**TASK TO CARRY OUT**
Copy exactly the lines that run from the top of the listing to the line containing "return n.outputs['Fac']", both ends included, and omit the pictures.
========================================
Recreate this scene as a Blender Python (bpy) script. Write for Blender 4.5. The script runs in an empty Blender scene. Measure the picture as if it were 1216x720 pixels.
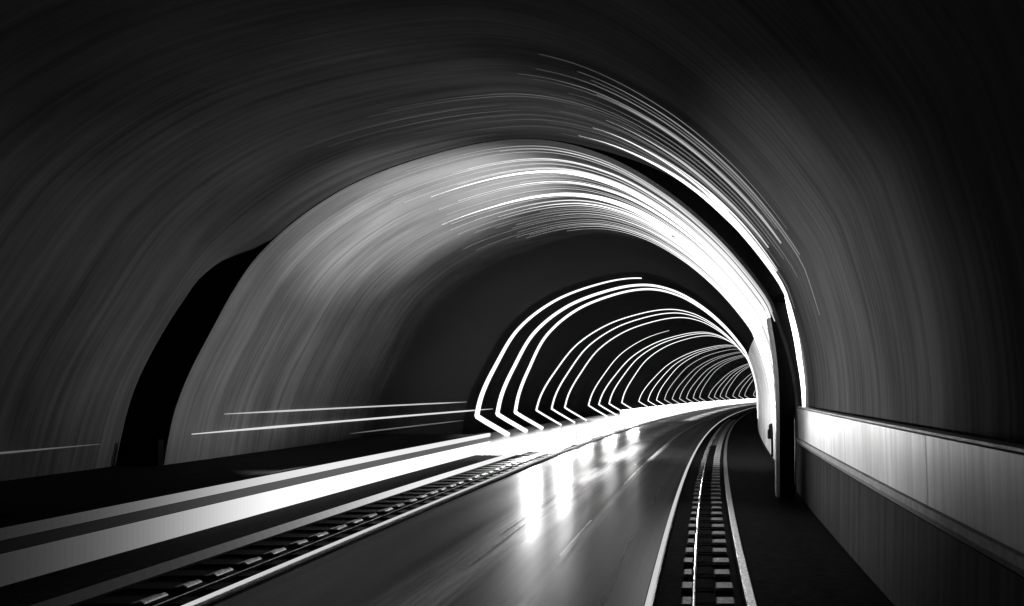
import bpy, bmesh, math, random
from mathutils import Vector
random.seed(7)
S = bpy.context.scene
C = S.collection
H = 2.0            # eye height above the carriageway; plan measures below are multiples of it
R = 354.0          # radius of the right-hand bend

def P(u, d, z):
    """u: metres right of the camera's line, d: metres along the bend, z: height"""
    a = d / R
    return Vector((R - (R - u) * math.cos(a), (R - u) * math.sin(a), z))

# ---------------------------------------------------------------- materials
def mat(name):
    m = bpy.data.materials.new(name); m.use_nodes = True
    nt = m.node_tree
    return m, nt, nt.nodes['Principled BSDF']

def nd(nt, t, **kw):
    n = nt.nodes.new(t)
    for k, v in kw.items():
        if k.startswith('i_'): n.inputs[k[2:].replace('_', ' ')].default_value = v
        else: setattr(n, k, v)
    return n

def noise(nt, scale, detail=4, rough=.6, coord='UV', nscale=1.0):
    tc = nd(nt, 'ShaderNodeTexCoord')
    mp = nd(nt, 'ShaderNodeMapping'); mp.inputs['Scale'].default_value = scale
    nt.links.new(tc.outputs[coord], mp.inputs['Vector'])
    n = nd(nt, 'ShaderNodeTexNoise'); n.inputs['Scale'].default_value = nscale
    n.inputs['Detail'].default_value = detail; n.inputs['Roughness'].default_value = rough
    nt.links.new(mp.outputs[0], n.inputs['Vector'])
    return n.outputs['Fac']

def ramp(nt, src, pts):
    r = nd(nt, 'ShaderNodeValToRGB')
    e = r.color_ramp.elements
    e[0].position, e[1].position = pts[0][0], pts[-1][0]
    for p in pts[1:-1]: e.new(p[0])
    for el, p in zip(sorted(e, key=lambda q: q.position), pts):
        v = p[1]; el.color = (v, v, v, 1)
    nt.links.new(src, r.inputs[0])
    return r.outputs['Color']

def mul(nt, a, b):
    m = nd(nt, 'ShaderNodeMix', data_type='RGBA', blend_type='MULTIPLY')
    m.inputs[0].default_value = 1
    nt.links.new(a, m.inputs[6]); nt.links.new(b, m.inputs[7])
    return m.outputs[2]

def bump(nt, bsdf, src, strength, dist=.02):
    b = nd(nt, 'ShaderNodeBump'); b.inputs['Strength'].default_value = strength
    b.inputs['Distance'].default_value = dist
    nt.links.new(src, b.inputs['Height']); nt.links.new(b.outputs[0], bsdf.inputs['Normal'])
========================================
**WRITTEN SOLUTION**
Recreate this scene as a Blender Python (bpy) script. Write for Blender 4.5. The script runs in an empty Blender scene. Measure the picture as if it were 1216x720 pixels.
import bpy, bmesh, math, random
from mathutils import Vector
random.seed(7)
S = bpy.context.scene
C = S.collection
H = 2.0            # eye height above the carriageway; plan measures below are multiples of it
R = 354.0          # radius of the right-hand bend

def P(u, d, z):
    """u: metres right of the camera's line, d: metres along the bend, z: height"""
    a = d / R
    return Vector((R - (R - u) * math.cos(a), (R - u) * math.sin(a), z))

# ---------------------------------------------------------------- materials
def mat(name):
    m = bpy.data.materials.new(name); m.use_nodes = True
    nt = m.node_tree
    return m, nt, nt.nodes['Principled BSDF']

def nd(nt, t, **kw):
    n = nt.nodes.new(t)
    for k, v in kw.items():
        if k.startswith('i_'): n.inputs[k[2:].replace('_', ' ')].default_value = v
        else: setattr(n, k, v)
    return n

def noise(nt, scale, detail=4, rough=.6, coord='UV', nscale=1.0):
    tc = nd(nt, 'ShaderNodeTexCoord')
    mp = nd(nt, 'ShaderNodeMapping'); mp.inputs['Scale'].default_value = scale
    nt.links.new(tc.outputs[coord], mp.inputs['Vector'])
    n = nd(nt, 'ShaderNodeTexNoise'); n.inputs['Scale'].default_value = nscale
    n.inputs['Detail'].default_value = detail; n.inputs['Roughness'].default_value = rough
    nt.links.new(mp.outputs[0], n.inputs['Vector'])
    return n.outputs['Fac']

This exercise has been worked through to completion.